September’s One
Tour of Westminster 1953. Sara stands on the far left.
The People Watchers
My great grandmother was an instant story teller – a skill that I like to imagine she honed by waiting in the parked Impala while her husband Bill attended baseball games.
She and Bill spent a few seasons in the late 50’s and early 60’s driving across the country, attending different baseball and football games. Bill brought along his travel camera. Sara, her crossword puzzle.
Sara had broken her hip in the early 60’s and suddenly she lived the life of a former avid hiker who took the world in from a completely different angle. By all accounts, she did so with her customary, unironic grace.
Later on, when I became her summertime companion, we’d wait in the car together while my grandparents ran errands in town. Inevitably, she’d bring along an unfinished crossword puzzle. It was never a short wait and when I started bouncing off of the cavernous car walls, she’d tell me a story to distract me.
“Look at that young man there,” she’d say from the back seat of her 1970 Impala.

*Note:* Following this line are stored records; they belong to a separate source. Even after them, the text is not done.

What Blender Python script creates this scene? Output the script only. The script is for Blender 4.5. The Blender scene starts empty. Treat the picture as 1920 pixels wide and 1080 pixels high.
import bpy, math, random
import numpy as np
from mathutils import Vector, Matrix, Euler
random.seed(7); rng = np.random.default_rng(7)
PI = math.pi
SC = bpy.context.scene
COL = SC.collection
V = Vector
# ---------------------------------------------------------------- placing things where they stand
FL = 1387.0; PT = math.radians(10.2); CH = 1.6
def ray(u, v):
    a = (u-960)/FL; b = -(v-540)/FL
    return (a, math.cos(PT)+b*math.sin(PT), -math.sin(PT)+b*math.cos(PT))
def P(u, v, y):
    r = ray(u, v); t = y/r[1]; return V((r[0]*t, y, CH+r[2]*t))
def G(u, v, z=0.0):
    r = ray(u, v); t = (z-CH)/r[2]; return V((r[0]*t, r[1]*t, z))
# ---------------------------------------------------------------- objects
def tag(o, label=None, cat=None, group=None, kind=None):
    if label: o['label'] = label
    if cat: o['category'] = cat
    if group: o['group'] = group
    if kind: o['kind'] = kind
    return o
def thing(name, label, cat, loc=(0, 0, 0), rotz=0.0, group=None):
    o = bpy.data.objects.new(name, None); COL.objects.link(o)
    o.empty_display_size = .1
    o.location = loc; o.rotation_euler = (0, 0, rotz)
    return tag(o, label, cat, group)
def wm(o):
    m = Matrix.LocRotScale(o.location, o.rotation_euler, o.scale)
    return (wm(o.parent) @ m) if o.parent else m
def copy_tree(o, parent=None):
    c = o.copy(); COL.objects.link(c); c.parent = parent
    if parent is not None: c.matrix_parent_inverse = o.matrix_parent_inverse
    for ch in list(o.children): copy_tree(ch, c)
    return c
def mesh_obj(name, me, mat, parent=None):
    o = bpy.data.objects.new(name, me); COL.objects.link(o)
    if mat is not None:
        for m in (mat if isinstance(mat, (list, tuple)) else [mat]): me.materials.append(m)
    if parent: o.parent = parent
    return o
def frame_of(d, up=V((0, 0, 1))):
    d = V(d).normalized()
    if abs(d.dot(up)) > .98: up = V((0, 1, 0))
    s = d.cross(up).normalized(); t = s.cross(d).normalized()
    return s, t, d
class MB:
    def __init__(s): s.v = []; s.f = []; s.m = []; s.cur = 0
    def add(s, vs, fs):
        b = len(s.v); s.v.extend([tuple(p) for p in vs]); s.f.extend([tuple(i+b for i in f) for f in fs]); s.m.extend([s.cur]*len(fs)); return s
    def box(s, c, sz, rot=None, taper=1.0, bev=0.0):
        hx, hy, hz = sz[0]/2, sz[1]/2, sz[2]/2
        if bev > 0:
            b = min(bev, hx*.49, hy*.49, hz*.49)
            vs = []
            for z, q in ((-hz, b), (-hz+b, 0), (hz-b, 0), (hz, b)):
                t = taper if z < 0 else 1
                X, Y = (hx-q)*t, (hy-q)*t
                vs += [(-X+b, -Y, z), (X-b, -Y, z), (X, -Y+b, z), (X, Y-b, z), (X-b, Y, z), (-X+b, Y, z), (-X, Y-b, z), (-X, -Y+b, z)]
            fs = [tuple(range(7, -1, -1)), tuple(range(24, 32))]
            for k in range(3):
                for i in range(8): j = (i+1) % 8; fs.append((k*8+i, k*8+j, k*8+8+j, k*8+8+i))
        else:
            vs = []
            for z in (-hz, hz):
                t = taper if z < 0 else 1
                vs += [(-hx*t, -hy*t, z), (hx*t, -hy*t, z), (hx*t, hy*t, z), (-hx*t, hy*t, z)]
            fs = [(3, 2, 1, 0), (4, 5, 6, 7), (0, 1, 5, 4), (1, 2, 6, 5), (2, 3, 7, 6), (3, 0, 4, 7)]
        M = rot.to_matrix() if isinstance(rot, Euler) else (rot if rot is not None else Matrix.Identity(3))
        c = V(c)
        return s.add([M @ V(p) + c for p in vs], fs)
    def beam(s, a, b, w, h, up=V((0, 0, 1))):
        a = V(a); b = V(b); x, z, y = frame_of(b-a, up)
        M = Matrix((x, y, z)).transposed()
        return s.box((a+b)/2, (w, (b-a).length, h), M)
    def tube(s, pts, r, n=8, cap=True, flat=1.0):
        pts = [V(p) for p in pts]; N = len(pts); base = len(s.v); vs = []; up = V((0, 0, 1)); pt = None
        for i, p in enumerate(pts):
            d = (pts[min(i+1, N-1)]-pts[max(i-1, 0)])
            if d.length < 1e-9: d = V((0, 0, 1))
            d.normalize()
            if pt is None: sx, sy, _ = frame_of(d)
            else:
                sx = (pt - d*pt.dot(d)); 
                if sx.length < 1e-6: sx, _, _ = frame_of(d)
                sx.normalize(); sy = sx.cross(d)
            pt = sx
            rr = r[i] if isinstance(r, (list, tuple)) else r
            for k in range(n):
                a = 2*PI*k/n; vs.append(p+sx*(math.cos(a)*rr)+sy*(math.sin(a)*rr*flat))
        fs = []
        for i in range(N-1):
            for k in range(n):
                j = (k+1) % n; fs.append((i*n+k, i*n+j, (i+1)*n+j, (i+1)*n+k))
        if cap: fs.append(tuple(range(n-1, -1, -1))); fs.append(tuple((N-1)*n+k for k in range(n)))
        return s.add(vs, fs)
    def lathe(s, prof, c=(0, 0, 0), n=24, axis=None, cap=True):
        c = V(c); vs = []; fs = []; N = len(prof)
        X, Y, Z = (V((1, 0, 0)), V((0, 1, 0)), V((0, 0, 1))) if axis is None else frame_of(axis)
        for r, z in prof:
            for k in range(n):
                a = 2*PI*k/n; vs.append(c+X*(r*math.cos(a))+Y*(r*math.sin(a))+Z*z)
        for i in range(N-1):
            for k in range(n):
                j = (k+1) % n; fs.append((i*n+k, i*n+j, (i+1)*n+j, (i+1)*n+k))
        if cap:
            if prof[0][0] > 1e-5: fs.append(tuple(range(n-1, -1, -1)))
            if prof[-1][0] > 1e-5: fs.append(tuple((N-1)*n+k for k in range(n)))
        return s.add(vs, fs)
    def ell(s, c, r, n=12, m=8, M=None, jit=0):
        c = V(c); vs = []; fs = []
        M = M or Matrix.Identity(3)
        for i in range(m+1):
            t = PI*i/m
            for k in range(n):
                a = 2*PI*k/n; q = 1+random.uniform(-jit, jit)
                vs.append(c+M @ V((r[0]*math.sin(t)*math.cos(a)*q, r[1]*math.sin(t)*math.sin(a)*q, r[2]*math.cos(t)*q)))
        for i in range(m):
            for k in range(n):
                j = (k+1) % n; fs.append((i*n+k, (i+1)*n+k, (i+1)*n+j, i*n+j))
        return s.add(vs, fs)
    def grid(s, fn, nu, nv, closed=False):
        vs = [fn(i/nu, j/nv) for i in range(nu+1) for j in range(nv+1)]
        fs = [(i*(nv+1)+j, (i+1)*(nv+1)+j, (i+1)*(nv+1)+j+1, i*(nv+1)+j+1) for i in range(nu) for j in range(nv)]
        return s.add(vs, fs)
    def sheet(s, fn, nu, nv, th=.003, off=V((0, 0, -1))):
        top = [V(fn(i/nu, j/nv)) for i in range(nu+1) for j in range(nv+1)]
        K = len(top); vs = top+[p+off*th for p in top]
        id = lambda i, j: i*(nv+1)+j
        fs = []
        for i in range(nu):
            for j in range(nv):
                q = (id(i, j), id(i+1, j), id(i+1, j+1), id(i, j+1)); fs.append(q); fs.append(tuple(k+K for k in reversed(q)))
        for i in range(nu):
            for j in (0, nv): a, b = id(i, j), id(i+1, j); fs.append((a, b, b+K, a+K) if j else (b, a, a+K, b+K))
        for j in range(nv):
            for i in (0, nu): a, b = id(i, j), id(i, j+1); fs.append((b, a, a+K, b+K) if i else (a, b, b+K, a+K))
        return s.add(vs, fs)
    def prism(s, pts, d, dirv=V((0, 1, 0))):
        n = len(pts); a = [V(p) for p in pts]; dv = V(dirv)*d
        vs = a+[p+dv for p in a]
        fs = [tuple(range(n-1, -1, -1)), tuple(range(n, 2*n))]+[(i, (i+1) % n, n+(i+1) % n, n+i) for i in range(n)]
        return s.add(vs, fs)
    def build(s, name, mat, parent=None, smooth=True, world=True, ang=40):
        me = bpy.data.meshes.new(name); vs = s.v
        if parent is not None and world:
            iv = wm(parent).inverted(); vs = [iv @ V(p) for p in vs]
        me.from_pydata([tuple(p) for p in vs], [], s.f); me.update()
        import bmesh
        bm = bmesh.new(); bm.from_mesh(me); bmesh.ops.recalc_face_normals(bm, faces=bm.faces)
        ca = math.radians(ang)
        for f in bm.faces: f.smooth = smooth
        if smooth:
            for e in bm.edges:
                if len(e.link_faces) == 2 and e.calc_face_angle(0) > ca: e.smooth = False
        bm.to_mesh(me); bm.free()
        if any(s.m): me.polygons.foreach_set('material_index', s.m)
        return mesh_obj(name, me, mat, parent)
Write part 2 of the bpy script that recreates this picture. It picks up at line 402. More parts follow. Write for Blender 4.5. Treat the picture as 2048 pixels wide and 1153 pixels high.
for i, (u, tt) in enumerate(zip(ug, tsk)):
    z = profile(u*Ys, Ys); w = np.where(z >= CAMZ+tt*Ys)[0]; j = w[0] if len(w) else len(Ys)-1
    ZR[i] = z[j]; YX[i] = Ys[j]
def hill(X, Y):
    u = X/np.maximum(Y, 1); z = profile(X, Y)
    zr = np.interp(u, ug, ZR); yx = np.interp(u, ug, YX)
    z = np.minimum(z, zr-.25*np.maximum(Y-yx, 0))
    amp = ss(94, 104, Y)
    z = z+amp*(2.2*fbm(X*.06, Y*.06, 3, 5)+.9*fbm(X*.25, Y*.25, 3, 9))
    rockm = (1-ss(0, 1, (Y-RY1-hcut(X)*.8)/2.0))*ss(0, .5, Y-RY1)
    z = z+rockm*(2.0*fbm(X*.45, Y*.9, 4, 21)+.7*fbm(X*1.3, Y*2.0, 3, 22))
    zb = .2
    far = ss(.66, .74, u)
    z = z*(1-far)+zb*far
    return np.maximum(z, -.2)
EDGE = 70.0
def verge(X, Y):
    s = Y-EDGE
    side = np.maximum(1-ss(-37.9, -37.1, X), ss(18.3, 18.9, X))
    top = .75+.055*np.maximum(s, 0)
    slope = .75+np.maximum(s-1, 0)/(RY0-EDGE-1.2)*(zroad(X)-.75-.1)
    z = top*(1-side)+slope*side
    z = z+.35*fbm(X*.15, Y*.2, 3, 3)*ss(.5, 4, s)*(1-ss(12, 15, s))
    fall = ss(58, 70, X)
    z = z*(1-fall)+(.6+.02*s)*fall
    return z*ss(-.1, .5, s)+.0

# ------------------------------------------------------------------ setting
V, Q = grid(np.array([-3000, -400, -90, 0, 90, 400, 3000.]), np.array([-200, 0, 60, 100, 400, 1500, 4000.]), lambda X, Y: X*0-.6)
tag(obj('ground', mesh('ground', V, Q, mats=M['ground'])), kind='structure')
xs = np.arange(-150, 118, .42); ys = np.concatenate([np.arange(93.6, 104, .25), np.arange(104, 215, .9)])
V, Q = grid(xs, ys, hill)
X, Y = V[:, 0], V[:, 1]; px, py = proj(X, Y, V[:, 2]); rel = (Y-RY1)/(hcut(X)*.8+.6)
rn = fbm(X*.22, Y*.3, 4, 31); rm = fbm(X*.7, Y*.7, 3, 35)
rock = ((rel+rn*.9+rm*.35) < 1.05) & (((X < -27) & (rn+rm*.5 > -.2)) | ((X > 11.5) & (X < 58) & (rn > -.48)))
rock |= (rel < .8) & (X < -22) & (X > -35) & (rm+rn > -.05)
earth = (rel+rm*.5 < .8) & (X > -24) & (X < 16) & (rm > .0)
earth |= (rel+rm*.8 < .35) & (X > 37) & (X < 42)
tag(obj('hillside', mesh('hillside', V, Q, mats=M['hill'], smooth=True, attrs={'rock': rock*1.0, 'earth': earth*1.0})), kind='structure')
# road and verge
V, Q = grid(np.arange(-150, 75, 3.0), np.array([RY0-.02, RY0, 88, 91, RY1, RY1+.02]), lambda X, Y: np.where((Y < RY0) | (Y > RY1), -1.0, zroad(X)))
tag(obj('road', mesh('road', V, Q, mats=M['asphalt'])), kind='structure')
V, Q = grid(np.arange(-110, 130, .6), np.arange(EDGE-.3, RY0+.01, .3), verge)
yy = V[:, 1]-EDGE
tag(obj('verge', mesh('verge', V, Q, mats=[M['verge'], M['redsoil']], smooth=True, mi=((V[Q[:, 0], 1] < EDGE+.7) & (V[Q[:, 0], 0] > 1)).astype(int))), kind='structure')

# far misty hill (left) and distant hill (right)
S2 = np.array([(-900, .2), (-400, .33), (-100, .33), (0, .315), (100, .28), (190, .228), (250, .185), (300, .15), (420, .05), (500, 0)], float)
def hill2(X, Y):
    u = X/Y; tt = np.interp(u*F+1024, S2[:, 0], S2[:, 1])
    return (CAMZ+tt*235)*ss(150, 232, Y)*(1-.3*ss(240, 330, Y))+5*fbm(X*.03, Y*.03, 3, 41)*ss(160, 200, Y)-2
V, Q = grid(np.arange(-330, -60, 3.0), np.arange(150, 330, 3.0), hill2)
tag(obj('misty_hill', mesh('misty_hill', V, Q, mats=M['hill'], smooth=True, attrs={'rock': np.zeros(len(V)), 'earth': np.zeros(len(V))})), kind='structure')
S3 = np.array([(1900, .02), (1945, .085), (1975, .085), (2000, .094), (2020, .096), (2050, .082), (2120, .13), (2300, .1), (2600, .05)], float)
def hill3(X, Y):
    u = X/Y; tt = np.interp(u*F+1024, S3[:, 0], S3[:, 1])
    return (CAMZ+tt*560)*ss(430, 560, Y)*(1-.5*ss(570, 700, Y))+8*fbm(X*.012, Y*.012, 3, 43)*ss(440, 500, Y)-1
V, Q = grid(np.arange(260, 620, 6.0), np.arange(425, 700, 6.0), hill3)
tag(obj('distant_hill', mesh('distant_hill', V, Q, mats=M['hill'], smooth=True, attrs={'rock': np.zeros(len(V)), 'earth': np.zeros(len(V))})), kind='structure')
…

I’d look up and see someone deep in the mundane. Like a scowling teen boy walking across the panoramic horizon of the hood – his shoulders fighting against his blazer.
“He went and got himself that fancy new jacket to impress a girl, but look, she’s already found a beau,” she’d smile and return to her crossword puzzle.
A little further away, another person would be endeavoring something equally unremarkable – a woman with etherial blue hair struggling to get into her car while affectionately scooting her barking dog out of the driver’s seat.
Many of Sara’s people-watching stories were slightly wicked. I’m pretty sure she knew that blue haired lady from the salon.
The photo above is from a trip Bill and Sara took to Europe in 1953. Sara is in the back of the tour group at Westminster Abby, looking at the guide with reverence.
It is one of the shots that made me realize Bill and Sara played a Where’s Waldo-ish game in their European trip photos – where sometimes Sara preferred to blend in with the scene rather than stand for a portrait.
To me, their photos show the kind of love of storytelling that could only come from people who enjoyed life and saw the world as a fun and beautiful place to be. It reminds me that the best stories are told from eye level or just below – that a writer should never be above her subject and I’m grateful for the reminder.
In that vein, Welcome to All 23 Bunnies. Quick, reads that have a deeper home in longer stories told from the perspective of the person living the plot.